A razão faz parte das caraterísticas humanas, mas a possuir à exclusão de todas as outras é insânia. Ao procurar uma esposa, o alienista somente tem uma coisa em mente e a explicou: “reunia condições fisiológicas e anatômicas de primeira ordem, digeria com facilidade, dormia regularmente, tinha bom pulso, e excelente vista; estava assim apta para dar-lhe filhos robustos, sãos e inteligentes” (Assis 1). Durante o livro o grande homem nunca mostra afeção nem caridade para com a mulher; ela “não passa de um apêndice necessário apenas à reprodução biológica” (Gomes 154). Demonstra como a razão tem consumido o cientista até se tornar “frio como diagnóstico, sem desengonçar por um instante a rigidez científica” (Assis 16).
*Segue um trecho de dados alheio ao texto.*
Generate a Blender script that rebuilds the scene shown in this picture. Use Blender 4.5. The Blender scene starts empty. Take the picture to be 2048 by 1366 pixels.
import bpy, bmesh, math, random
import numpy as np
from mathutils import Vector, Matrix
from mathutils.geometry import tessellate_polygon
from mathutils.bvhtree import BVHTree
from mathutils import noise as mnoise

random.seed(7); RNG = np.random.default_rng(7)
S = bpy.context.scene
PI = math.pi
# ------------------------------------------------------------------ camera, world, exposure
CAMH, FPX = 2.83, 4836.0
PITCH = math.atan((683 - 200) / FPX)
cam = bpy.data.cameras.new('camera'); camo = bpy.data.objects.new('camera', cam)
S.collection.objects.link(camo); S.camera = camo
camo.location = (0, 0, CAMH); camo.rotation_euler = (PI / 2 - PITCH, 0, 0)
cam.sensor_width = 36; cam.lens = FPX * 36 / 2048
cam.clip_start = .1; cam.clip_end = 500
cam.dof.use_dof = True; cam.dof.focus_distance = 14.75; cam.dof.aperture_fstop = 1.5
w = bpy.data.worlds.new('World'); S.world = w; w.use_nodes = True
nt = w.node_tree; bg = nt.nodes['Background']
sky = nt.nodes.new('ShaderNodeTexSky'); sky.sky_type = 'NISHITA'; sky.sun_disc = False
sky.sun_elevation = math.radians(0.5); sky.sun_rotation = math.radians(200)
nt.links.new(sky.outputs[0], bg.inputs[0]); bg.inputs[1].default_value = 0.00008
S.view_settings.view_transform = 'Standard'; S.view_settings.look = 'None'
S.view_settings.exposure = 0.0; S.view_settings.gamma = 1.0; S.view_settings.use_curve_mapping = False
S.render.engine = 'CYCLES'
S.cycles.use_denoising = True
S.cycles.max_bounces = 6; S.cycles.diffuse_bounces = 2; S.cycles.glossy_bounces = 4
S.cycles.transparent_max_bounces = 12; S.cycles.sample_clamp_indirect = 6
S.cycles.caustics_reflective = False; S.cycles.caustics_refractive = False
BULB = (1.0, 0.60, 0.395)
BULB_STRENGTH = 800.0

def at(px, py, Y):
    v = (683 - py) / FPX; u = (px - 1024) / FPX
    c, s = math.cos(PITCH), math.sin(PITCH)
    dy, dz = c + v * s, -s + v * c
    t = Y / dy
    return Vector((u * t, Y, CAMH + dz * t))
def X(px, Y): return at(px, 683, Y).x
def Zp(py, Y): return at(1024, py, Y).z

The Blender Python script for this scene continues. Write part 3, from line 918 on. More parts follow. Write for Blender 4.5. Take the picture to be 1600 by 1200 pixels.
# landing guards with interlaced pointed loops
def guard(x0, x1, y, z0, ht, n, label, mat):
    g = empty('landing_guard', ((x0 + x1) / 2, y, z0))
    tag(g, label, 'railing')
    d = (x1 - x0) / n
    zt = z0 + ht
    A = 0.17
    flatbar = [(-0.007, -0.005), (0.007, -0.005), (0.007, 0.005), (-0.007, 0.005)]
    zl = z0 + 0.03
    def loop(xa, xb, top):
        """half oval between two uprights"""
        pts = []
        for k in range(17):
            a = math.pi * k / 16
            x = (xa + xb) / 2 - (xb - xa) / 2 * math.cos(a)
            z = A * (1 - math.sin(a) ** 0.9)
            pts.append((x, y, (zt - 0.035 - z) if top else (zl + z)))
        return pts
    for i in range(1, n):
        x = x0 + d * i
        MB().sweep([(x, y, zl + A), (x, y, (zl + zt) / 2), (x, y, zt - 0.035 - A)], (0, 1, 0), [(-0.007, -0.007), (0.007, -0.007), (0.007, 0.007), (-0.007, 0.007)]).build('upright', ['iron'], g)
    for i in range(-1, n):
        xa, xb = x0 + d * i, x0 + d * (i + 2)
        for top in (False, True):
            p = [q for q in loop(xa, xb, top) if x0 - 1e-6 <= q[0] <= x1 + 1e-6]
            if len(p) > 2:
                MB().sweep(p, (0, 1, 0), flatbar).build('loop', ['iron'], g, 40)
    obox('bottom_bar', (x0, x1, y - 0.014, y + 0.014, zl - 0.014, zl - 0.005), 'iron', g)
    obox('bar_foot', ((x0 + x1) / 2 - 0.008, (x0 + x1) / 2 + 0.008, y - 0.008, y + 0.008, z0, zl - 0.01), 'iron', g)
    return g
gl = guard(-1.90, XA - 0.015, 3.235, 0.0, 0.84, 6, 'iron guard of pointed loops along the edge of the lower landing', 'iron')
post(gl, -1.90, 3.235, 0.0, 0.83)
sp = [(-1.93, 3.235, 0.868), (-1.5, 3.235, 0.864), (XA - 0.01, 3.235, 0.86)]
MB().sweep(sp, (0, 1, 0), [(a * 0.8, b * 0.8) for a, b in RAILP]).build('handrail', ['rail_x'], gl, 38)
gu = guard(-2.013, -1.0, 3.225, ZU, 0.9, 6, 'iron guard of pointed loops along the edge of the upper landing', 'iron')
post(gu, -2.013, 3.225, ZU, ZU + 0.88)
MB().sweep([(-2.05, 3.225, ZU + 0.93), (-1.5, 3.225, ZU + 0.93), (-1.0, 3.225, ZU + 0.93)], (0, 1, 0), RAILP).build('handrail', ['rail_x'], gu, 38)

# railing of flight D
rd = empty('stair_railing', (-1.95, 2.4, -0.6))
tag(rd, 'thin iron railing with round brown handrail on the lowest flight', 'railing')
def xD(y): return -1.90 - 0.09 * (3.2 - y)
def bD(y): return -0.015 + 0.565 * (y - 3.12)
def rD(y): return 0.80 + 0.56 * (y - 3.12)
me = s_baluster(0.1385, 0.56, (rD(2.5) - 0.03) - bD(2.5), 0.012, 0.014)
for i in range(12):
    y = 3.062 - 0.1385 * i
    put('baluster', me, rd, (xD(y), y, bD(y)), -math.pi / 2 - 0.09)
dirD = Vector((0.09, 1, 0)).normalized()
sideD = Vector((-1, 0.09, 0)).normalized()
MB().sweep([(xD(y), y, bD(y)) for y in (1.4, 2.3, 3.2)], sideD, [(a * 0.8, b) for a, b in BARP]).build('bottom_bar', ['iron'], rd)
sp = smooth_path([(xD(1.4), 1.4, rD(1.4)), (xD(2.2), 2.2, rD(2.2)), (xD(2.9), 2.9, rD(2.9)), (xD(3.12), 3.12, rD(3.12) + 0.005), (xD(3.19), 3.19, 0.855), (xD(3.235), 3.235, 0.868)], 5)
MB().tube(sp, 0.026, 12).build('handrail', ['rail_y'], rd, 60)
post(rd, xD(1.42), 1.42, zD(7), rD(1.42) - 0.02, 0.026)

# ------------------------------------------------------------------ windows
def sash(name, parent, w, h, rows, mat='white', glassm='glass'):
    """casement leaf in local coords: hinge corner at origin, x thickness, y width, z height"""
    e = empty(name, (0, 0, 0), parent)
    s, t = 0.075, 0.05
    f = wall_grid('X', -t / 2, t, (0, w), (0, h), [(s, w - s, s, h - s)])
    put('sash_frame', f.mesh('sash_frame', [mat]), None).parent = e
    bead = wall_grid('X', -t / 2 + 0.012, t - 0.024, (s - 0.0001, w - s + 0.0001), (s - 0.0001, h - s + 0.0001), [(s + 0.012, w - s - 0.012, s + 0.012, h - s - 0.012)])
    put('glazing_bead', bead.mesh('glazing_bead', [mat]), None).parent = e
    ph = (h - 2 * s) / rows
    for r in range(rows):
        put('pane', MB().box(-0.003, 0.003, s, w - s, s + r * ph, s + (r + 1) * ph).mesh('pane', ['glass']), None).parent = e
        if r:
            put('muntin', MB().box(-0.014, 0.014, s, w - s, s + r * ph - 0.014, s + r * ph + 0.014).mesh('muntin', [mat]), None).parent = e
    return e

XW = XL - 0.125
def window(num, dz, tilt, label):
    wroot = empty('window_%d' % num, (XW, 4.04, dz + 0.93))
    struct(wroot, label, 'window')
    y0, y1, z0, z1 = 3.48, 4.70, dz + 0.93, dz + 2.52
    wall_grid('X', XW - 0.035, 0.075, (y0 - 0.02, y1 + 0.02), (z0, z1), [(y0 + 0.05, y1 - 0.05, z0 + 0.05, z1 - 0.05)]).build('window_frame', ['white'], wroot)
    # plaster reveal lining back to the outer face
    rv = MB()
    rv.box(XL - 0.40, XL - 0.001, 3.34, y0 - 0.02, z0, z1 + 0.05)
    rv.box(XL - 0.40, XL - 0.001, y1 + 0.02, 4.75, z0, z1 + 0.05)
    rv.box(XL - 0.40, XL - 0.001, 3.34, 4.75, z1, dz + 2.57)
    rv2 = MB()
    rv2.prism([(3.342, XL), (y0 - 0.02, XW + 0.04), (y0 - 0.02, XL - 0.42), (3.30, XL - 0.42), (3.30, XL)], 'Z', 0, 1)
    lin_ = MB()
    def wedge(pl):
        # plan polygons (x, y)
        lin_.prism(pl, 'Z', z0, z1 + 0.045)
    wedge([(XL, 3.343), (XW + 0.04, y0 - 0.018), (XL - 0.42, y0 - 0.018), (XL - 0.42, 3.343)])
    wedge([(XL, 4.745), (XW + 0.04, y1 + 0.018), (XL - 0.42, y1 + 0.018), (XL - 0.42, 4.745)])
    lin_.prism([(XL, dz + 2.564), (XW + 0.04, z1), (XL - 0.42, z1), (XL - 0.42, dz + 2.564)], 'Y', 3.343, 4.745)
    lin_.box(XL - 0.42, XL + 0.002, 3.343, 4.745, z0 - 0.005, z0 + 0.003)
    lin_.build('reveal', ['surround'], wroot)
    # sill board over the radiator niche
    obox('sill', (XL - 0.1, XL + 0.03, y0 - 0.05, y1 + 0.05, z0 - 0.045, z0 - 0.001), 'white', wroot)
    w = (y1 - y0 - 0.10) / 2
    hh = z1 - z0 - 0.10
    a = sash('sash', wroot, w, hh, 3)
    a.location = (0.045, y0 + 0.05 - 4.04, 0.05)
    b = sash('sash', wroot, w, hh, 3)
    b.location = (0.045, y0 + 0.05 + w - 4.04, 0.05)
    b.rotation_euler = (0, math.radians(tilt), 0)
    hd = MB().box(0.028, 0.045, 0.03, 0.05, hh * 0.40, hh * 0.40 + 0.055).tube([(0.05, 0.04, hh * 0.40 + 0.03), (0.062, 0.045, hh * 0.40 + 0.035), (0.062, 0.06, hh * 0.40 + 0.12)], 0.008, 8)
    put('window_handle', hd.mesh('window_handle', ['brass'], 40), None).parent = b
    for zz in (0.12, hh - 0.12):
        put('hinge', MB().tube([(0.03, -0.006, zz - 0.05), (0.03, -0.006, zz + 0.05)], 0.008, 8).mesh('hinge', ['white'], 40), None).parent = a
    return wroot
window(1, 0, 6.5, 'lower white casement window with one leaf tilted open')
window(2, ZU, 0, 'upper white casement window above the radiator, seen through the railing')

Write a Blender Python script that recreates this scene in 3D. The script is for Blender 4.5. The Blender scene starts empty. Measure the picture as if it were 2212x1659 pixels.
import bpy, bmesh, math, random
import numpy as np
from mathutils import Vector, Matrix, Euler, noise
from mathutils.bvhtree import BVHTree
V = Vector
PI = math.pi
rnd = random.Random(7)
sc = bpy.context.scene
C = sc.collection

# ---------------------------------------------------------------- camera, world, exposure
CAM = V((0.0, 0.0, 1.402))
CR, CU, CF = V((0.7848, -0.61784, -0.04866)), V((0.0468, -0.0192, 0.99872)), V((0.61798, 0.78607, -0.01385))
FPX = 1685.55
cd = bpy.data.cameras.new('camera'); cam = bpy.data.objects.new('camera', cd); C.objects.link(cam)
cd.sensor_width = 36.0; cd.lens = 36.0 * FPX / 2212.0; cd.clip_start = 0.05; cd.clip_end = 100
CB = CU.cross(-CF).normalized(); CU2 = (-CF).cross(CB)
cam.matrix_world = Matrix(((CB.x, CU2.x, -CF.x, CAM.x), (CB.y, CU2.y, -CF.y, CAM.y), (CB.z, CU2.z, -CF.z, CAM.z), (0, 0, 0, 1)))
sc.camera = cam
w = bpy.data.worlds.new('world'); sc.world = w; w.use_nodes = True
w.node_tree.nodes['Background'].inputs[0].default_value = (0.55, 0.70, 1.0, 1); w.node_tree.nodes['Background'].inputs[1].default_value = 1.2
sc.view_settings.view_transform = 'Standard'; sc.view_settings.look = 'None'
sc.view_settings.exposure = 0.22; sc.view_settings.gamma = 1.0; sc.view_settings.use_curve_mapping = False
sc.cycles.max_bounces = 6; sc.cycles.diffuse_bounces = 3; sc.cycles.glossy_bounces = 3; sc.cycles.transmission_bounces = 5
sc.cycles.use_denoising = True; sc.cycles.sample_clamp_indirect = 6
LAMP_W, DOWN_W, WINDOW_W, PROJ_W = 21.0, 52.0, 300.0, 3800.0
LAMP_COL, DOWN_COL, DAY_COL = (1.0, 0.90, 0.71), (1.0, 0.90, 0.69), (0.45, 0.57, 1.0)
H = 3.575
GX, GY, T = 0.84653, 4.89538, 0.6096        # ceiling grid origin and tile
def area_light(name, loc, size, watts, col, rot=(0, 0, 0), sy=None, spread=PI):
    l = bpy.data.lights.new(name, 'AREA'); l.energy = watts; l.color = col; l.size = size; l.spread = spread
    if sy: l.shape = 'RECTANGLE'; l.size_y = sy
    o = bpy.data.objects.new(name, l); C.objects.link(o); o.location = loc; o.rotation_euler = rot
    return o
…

A sátira do livro não se direciona somente aos cientistas. A ciência sempre representava a razão e o progresso e em Itaguaí não foi diferente: “A ciência que chega é bem recepcionada, como foi recebida na Europa saída da Idade Média, a promessa iluminista de dar conta das aflições humanas, com soluções puramente humanas” (Souza 90). Machado de Assis também critica os cidadãos que cegamente aceitam tudo que a ciência diz.

No século XIX, Machado de Assis percebeu que “a ciência se isola e passa a ser arma na mão daqueles que têm acesso a suas premissas” e decidiu usar seu grande talento de sátira para promover suas idéias (Matedi 10). Com seu livro O alienista, o personagem principal e grande ironia, Assis demonstra que os mais loucos e menos humanos, são os próprios cientistas e eugenistas que alegam ter toda razão.

Obras Citadas:

Assis, Machado de. O alienista. São Paulo: FTD, 1994. (Grandes leituras). Gomes, Roberto. O Alienista: loucura, poder e ciência. Tempo Social; Rev. Sociol. USP, S. Paulo, 5(1-2): 145-160, 1993

Matedi, João Paulo. CIÊNCIA: – “A VERDADE SOU EU!” (ACERCA DE “O ALIENISTA”). REEL – Revista Eletrônica de Estudos Literários, Vitória, a. 3, n. 3, 2007.

Souza, Jaime Luiz Cunha de. RACIONALIDADE MODERNA, CIÊNCIA E LOUCURA Especulações sobre O Alienista de Machado de Assis. Trilhas, Belém, ano 4, nº 1, p. 85-94, jul. 2004

Williams, Frederick G. Poetas do Brasil: uma seleção bilíngüe. New York, New York: Luso-Brazilian Books, 2004.